Optical telescopes that see in the infrared bands can spot stellar objects that are invisible in visible light. However, the water in the Earth’s atmosphere absorbs infrared rays. Observatories placed on high mountains in dry regions can see some near-infrared features in space but still are blind in the far infrared. In addition, infrared telescopes on Earth and in space must be cooled down to near absolute zero – their detectors have to be colder than the things they observe. All space telescopes launched to date have carried supplies of liquid helium to cool their detectors, and when this runs out (usually in less than a year) the mission is over. The poles of the Moon have deep craters that never are warmed by the Sun, and are the coldest places in the solar system. Infrared telescopes in polar craters will have “free cold for life” – no worries about when the liquid helium runs out.
Astrobotic Technology’s Role
The company will help open the lunar frontier by surveying the Moon’s resources, delivering payloads for space agency projects, and renting out the first remote-controlled machines on the lunar surface. Astrobotic will carry out lunar robotic missions at less than one-third the cost of traditional missions organized by space agencies and executed by cost-plus contractors.

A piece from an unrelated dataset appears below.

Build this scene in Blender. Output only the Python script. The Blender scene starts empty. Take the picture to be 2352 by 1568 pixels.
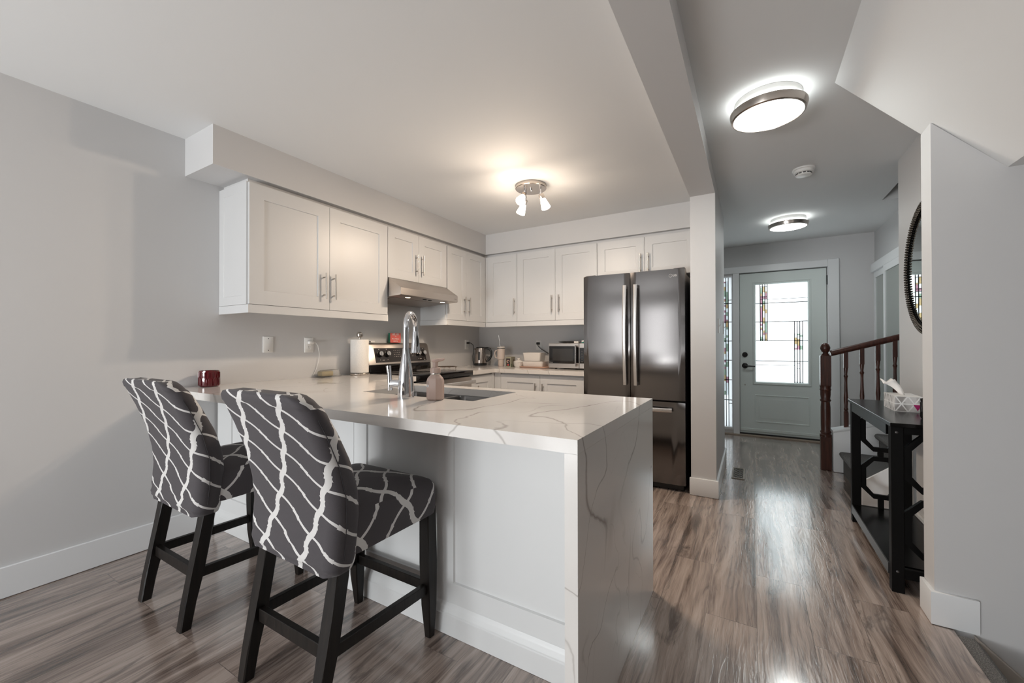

Astrobotic expeditions also will feed live video to the Web and television specials – with the public taking control periodically to drive the exploration machines in real time. This is another feature of the Moon; unlike distant Mars, it’s close enough to allow direct control of robots by people back on Earth. The time lag between giving a driving command and seeing the result in only three seconds, compared to 20-40 minutes on Mars.